_Exercise details_. Write out all of the data without omission, exactly as shown.

_Source material_.

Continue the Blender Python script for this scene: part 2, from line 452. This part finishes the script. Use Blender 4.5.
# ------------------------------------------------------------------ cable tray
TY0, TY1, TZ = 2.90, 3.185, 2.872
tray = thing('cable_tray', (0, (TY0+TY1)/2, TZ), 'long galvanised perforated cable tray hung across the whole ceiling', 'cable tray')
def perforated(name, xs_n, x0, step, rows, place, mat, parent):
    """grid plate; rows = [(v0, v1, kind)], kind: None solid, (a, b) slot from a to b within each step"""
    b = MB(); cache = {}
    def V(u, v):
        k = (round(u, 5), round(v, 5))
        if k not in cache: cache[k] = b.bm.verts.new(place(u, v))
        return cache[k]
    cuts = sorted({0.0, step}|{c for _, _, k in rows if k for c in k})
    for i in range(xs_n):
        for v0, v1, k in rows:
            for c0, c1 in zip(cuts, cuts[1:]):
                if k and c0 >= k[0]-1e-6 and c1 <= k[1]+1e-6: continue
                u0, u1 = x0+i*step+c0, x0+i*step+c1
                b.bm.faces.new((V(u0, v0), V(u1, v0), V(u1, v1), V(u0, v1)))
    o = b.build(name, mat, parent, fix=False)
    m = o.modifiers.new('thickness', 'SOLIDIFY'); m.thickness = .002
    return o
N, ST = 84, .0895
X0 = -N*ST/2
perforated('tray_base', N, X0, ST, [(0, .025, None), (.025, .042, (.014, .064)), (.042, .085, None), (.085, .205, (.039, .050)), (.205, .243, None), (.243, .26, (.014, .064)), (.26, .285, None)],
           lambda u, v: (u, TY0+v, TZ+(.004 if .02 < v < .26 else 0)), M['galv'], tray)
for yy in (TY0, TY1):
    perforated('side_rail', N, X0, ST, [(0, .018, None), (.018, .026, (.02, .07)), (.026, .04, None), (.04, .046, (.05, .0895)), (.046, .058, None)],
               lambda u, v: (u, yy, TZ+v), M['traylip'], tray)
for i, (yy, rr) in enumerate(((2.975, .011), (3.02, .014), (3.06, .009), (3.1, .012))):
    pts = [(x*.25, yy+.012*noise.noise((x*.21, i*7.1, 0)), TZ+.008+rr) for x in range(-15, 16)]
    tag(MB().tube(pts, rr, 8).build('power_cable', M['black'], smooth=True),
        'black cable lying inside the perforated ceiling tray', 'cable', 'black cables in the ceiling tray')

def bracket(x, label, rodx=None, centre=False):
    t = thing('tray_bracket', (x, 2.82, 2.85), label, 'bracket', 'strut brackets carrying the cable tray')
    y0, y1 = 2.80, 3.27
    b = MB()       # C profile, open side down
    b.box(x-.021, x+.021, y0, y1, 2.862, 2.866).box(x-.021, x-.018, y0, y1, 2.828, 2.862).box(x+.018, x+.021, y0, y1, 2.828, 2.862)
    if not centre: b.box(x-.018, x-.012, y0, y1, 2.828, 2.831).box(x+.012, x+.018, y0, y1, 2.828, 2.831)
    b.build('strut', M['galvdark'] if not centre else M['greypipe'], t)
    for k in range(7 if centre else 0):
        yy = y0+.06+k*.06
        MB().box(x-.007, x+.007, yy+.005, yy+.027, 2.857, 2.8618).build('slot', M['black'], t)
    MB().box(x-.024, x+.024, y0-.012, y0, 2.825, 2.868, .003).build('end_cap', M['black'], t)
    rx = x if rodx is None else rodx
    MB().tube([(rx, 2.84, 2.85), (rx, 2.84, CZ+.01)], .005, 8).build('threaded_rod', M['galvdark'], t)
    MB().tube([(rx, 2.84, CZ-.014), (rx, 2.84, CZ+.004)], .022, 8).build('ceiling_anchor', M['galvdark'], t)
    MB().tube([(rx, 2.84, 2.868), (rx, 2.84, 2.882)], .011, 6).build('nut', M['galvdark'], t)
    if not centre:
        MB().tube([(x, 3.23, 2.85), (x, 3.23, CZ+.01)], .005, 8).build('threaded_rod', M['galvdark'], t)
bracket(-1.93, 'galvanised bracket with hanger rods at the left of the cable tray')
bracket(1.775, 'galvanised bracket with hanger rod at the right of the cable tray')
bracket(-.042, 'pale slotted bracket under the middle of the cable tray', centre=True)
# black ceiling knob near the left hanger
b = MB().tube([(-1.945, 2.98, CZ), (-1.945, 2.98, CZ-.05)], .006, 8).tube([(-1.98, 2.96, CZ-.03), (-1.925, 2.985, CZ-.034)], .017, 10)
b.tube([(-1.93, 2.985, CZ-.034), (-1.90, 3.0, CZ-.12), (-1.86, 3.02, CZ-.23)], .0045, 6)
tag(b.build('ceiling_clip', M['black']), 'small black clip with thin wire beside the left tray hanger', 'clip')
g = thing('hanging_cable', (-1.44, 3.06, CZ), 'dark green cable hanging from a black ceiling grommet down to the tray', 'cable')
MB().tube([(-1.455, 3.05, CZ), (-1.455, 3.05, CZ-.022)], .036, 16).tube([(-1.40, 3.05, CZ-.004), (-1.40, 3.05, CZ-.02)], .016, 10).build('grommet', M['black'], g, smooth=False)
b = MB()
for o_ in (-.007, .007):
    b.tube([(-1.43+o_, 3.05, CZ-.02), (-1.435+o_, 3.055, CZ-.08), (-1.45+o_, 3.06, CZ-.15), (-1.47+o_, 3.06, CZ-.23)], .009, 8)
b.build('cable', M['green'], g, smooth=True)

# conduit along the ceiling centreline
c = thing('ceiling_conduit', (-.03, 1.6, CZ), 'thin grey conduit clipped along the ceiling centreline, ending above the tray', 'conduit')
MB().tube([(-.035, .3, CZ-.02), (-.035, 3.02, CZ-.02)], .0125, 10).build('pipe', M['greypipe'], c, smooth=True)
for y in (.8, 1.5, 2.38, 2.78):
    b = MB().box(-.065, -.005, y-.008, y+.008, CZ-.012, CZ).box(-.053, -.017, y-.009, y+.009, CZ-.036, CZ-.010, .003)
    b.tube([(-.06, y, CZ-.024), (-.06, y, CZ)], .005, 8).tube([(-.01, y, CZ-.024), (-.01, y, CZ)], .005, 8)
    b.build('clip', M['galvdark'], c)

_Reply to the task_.
Continue the Blender Python script for this scene: part 2, from line 452. This part finishes the script. Use Blender 4.5.
# ------------------------------------------------------------------ cable tray
TY0, TY1, TZ = 2.90, 3.185, 2.872
tray = thing('cable_tray', (0, (TY0+TY1)/2, TZ), 'long galvanised perforated cable tray hung across the whole ceiling', 'cable tray')
def perforated(name, xs_n, x0, step, rows, place, mat, parent):
    """grid plate; rows = [(v0, v1, kind)], kind: None solid, (a, b) slot from a to b within each step"""
    b = MB(); cache = {}
    def V(u, v):
        k = (round(u, 5), round(v, 5))
        if k not in cache: cache[k] = b.bm.verts.new(place(u, v))
        return cache[k]
    cuts = sorted({0.0, step}|{c for _, _, k in rows if k for c in k})
    for i in range(xs_n):
        for v0, v1, k in rows:
            for c0, c1 in zip(cuts, cuts[1:]):
                if k and c0 >= k[0]-1e-6 and c1 <= k[1]+1e-6: continue
                u0, u1 = x0+i*step+c0, x0+i*step+c1
                b.bm.faces.new((V(u0, v0), V(u1, v0), V(u1, v1), V(u0, v1)))
    o = b.build(name, mat, parent, fix=False)
    m = o.modifiers.new('thickness', 'SOLIDIFY'); m.thickness = .002
    return o
N, ST = 84, .0895
X0 = -N*ST/2
perforated('tray_base', N, X0, ST, [(0, .025, None), (.025, .042, (.014, .064)), (.042, .085, None), (.085, .205, (.039, .050)), (.205, .243, None), (.243, .26, (.014, .064)), (.26, .285, None)],
           lambda u, v: (u, TY0+v, TZ+(.004 if .02 < v < .26 else 0)), M['galv'], tray)
for yy in (TY0, TY1):
    perforated('side_rail', N, X0, ST, [(0, .018, None), (.018, .026, (.02, .07)), (.026, .04, None), (.04, .046, (.05, .0895)), (.046, .058, None)],
               lambda u, v: (u, yy, TZ+v), M['traylip'], tray)
for i, (yy, rr) in enumerate(((2.975, .011), (3.02, .014), (3.06, .009), (3.1, .012))):
    pts = [(x*.25, yy+.012*noise.noise((x*.21, i*7.1, 0)), TZ+.008+rr) for x in range(-15, 16)]
    tag(MB().tube(pts, rr, 8).build('power_cable', M['black'], smooth=True),
        'black cable lying inside the perforated ceiling tray', 'cable', 'black cables in the ceiling tray')

def bracket(x, label, rodx=None, centre=False):
    t = thing('tray_bracket', (x, 2.82, 2.85), label, 'bracket', 'strut brackets carrying the cable tray')
    y0, y1 = 2.80, 3.27
    b = MB()       # C profile, open side down
    b.box(x-.021, x+.021, y0, y1, 2.862, 2.866).box(x-.021, x-.018, y0, y1, 2.828, 2.862).box(x+.018, x+.021, y0, y1, 2.828, 2.862)
    if not centre: b.box(x-.018, x-.012, y0, y1, 2.828, 2.831).box(x+.012, x+.018, y0, y1, 2.828, 2.831)
    b.build('strut', M['galvdark'] if not centre else M['greypipe'], t)
    for k in range(7 if centre else 0):
        yy = y0+.06+k*.06
        MB().box(x-.007, x+.007, yy+.005, yy+.027, 2.857, 2.8618).build('slot', M['black'], t)
    MB().box(x-.024, x+.024, y0-.012, y0, 2.825, 2.868, .003).build('end_cap', M['black'], t)
    rx = x if rodx is None else rodx
    MB().tube([(rx, 2.84, 2.85), (rx, 2.84, CZ+.01)], .005, 8).build('threaded_rod', M['galvdark'], t)
    MB().tube([(rx, 2.84, CZ-.014), (rx, 2.84, CZ+.004)], .022, 8).build('ceiling_anchor', M['galvdark'], t)
    MB().tube([(rx, 2.84, 2.868), (rx, 2.84, 2.882)], .011, 6).build('nut', M['galvdark'], t)
    if not centre:
        MB().tube([(x, 3.23, 2.85), (x, 3.23, CZ+.01)], .005, 8).build('threaded_rod', M['galvdark'], t)
bracket(-1.93, 'galvanised bracket with hanger rods at the left of the cable tray')
bracket(1.775, 'galvanised bracket with hanger rod at the right of the cable tray')
bracket(-.042, 'pale slotted bracket under the middle of the cable tray', centre=True)
# black ceiling knob near the left hanger
b = MB().tube([(-1.945, 2.98, CZ), (-1.945, 2.98, CZ-.05)], .006, 8).tube([(-1.98, 2.96, CZ-.03), (-1.925, 2.985, CZ-.034)], .017, 10)
b.tube([(-1.93, 2.985, CZ-.034), (-1.90, 3.0, CZ-.12), (-1.86, 3.02, CZ-.23)], .0045, 6)
tag(b.build('ceiling_clip', M['black']), 'small black clip with thin wire beside the left tray hanger', 'clip')
g = thing('hanging_cable', (-1.44, 3.06, CZ), 'dark green cable hanging from a black ceiling grommet down to the tray', 'cable')
MB().tube([(-1.455, 3.05, CZ), (-1.455, 3.05, CZ-.022)], .036, 16).tube([(-1.40, 3.05, CZ-.004), (-1.40, 3.05, CZ-.02)], .016, 10).build('grommet', M['black'], g, smooth=False)
b = MB()
for o_ in (-.007, .007):
    b.tube([(-1.43+o_, 3.05, CZ-.02), (-1.435+o_, 3.055, CZ-.08), (-1.45+o_, 3.06, CZ-.15), (-1.47+o_, 3.06, CZ-.23)], .009, 8)
b.build('cable', M['green'], g, smooth=True)

# conduit along the ceiling centreline
c = thing('ceiling_conduit', (-.03, 1.6, CZ), 'thin grey conduit clipped along the ceiling centreline, ending above the tray', 'conduit')
MB().tube([(-.035, .3, CZ-.02), (-.035, 3.02, CZ-.02)], .0125, 10).build('pipe', M['greypipe'], c, smooth=True)
for y in (.8, 1.5, 2.38, 2.78):
    b = MB().box(-.065, -.005, y-.008, y+.008, CZ-.012, CZ).box(-.053, -.017, y-.009, y+.009, CZ-.036, CZ-.010, .003)
    b.tube([(-.06, y, CZ-.024), (-.06, y, CZ)], .005, 8).tube([(-.01, y, CZ-.024), (-.01, y, CZ)], .005, 8)
    b.build('clip', M['galvdark'], c)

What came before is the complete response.